MOSCOW, August 9. /TASS/: Foreign media outlets interfering in Russia’s affairs particularly through publications concerning the recent unauthorized rallies in Moscow may be barred from working in the country, Head of the United Russia party’s parliamentary faction and State Duma (the lower house of parliament) Deputy Speaker Sergei Neverov said in response to a TASS question on Friday.
"If there are media outlets that publish such reports seeking to influence our domestic affairs and incite [people] to transgress the law, [retaliatory measures] may include bans on working in Russia and statements from the Foreign Ministry," the parliamentarian said.
Neverov confirmed that members of the United Russia party had backed the opposition’s initiative to consider the situation "surrounding foreign interference in domestic elections." "It will certainly require the State Duma to discuss what is going on in the country and why other countries are trying to meddle in these processes," he noted. "We need to engage the State Duma’s security committee," Neverov added.

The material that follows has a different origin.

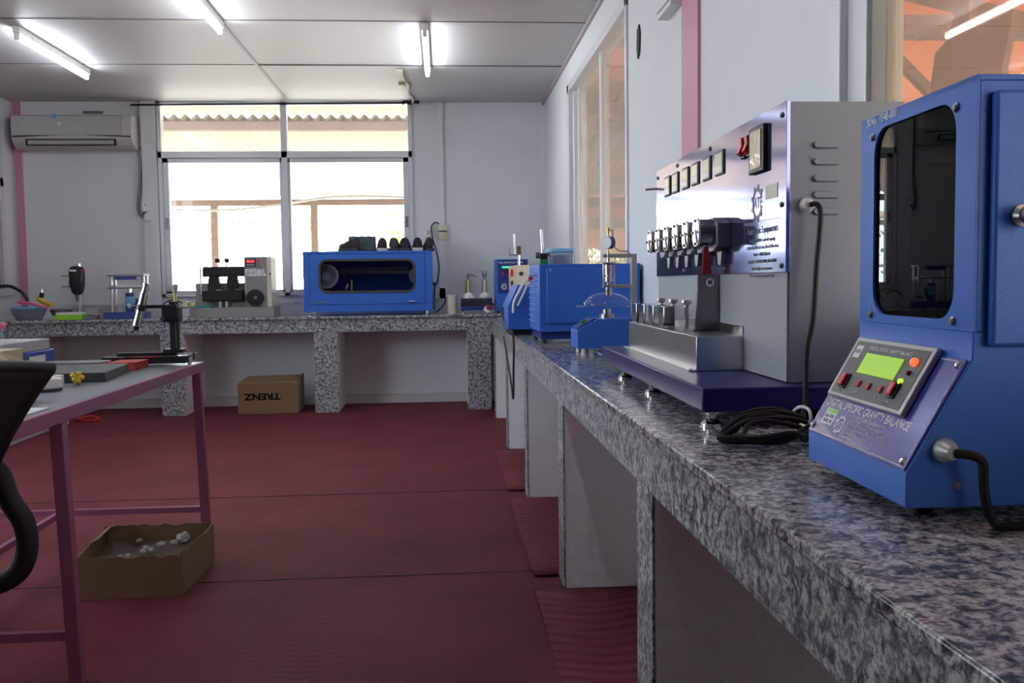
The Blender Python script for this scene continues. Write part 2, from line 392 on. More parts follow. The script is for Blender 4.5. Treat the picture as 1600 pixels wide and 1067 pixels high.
# window_2: right wall, far
x0, x1 = XR-.012, XR+.09
f = wframe('window_2', [(x0, x1, 7.07, 7.15, .98, 2.56), (x0, x1, 4.86, 4.90, .98, 2.56), (x0, x1, 4.86, 7.15, 2.50, 2.56), (x0, x1, 4.86, 7.15, .98, 1.02),
    (x0+.03, x1-.02, 5.80, 5.86, 1.0, 2.52), (x0+.03, x1-.02, 6.99, 7.07, 1.0, 2.52), (x0+.05, x1-.02, 6.9, 6.93, 1.0, 2.52)])
pane(f, (XR+.035, XR+.041, 4.88, 5.83, 1.0, 2.52), M_DGLASS); pane(f, (XR+.055, XR+.061, 5.83, 7.08, 1.0, 2.52), M_DGLASS)
# window_3: right wall, near
f = wframe('window_3', [(x0, x1, 2.24, 2.31, .98, 2.56), (x0, x1, -.4, -.36, .98, 2.56), (x0, x1, -.4, 2.31, 2.50, 2.56), (x0, x1, -.4, 2.31, .98, 1.02), (x0+.02, x1-.02, 2.14, 2.24, 1.0, 2.52), (x0+.03, x1-.02, .80, .86, 1.0, 2.52)])
MB().box(XR+.02, XR+.06, 2.065, 2.14, 1.0, 2.52).build('sash_stile', mat('old_tan_stile', (.33, .29, .23), .6), f, bevel=.003)
pane(f, (XR+.035, XR+.041, .83, 2.08, 1.0, 2.52), M_DGLASS2); pane(f, (XR+.055, XR+.061, -.38, .83, 1.0, 2.52), M_DGLASS2)
# window_4: left wall, looking into the next room
f = wframe('window_4', [(XL-.05, XL+.012, 8.56, 8.62, 1.1, 2.56), (XL-.05, XL+.012, 5.2, 5.26, 1.1, 2.56), (XL-.05, XL+.012, 6.9, 6.96, 1.1, 2.56), (XL-.05, XL+.012, 5.2, 8.62, 1.98, 2.06), (XL-.05, XL+.012, 5.2, 8.62, 2.5, 2.56), (XL-.05, XL+.05, 5.2, 8.66, 1.04, 1.10)])
pane(f, (XL-.03, XL-.024, 5.24, 8.58, 1.1, 1.99), M_DGLASS); pane(f, (XL-.03, XL-.024, 5.24, 8.58, 2.05, 2.52), M_DGLASS)
f = wframe('window_5', [(XL-.05, XL+.012, y, y+.06, 1.1, 2.5) for y in (2.2, 3.4, 4.64)] + [(XL-.05, XL+.012, 2.2, 4.7, 2.44, 2.5), (XL-.05, XL+.012, 2.2, 4.7, 1.1, 1.15)])
pane(f, (XL-.03, XL-.024, 2.22, 4.68, 1.12, 2.48), M_GLASS)
# room beyond the left window
mb = MB(); mb.box(-6.9, -6.8, 4.75, 9.6, 0, ZC); mb.box(-6.9, L0, 9.5, 9.6, 0, ZC); mb.box(-6.9, L0, 4.75, 4.85, 0, ZC); mb.box(-6.9, L0, 4.75, 9.6, -.1, 0); mb.box(-6.9, L0, 4.75, 9.6, ZC, ZC+.05)
struct('wall_far_left', mb, mat('adjoining_room_paint', (.50, .46, .36), .7))

# ------------------------------------------------------------------ granite counters
CB, CR = .83, .803
t = thing('granite_counter', 'long granite worktop along the window wall on granite-faced piers', 'counter', (-1.5, 8.2, 0))
MB().box(XL+.002, XR-.002, 8.17, YB-.001, CB-.022, CB).build('slab', G_TOP, t, bevel=.003)
MB().box(XL+.002, .42, 8.195, 8.225, CB-.135, CB-.022).build('fascia', G_FACE, t)
MB().box(XL+.002, XR-.002, 8.225, YB-.001, CB-.10, CB-.022).build('slab_underside', UNDER, t)
for xa in (-3.62, -2.385, -1.10, .215):
    p = MB().box(xa+.004, xa+.20, 8.206, YB-.001, 0.001, CB-.10).build('pier', PLAST, t)
    MB().box(xa, xa+.204, 8.2, 8.206, 0.001, CB-.135).build('granite_facing', G_FACE, p)
t = thing('granite_counter', 'granite worktop along the right wall on whitewashed piers', 'counter', (.7, 4, 0))
MB().box(.405, XR-.001, .1, 8.168, CR-.02, CR).build('slab', G_TOP, t, bevel=.004)
MB().box(.42, .445, .1, 8.19, CR-.137, CR-.02).build('fascia', G_FACE, t)
MB().box(.445, XR-.001, .1, 8.19, CR-.10, CR-.02).build('slab_underside', UNDER, t)
for ya in (.44, 1.88, 3.31, 4.745, 6.19, 7.62):
    p = MB().box(.425, XR-.001, ya, ya+.15, 0.001, CR-.137).build('pier', PLAST, t, bevel=.004)
    MB().box(.42, .425, ya-.001, ya+.151, 0.001, CR-.137).build('granite_facing', G_FACE, p)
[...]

When asked about how these activities corresponded with those of the Federation Council (the upper house of parliament) Temporary Commission for the Protection of State Sovereignty and the Prevention of Interference in Russia's Internal Affairs, the Duma deputy speaker pointed out that the Commission "deals not only with election-related issues but also with matters concerning the actions of other countries and organizations that seek to intervene in Russia’s domestic processes." "As for us, we are responding to recent developments," he explained.
Russian Foreign Ministry Spokeswoman Maria Zakharova said earlier that the ministry would send official notes to the US and Germany in connection with attempts to interfere in Russia’s domestic affairs on the part of their diplomats and state media following the August 3 unauthorized rally in Moscow. She mentioned Germany’s Deutsche Welle among the media outlets that had made such attempts.
Russia’s Foreign Ministry summoned Beate Grzeski, the Charge d’Affaires at the German Embassy in Moscow, to emphasize that Deutsche Welle’s calls for Moscow residents to take to the streets in unauthorized rallies were unacceptable. On Friday, the ministry reprimanded a US diplomat for publishing information about the August 3 unauthorized rally on the embassy’s website.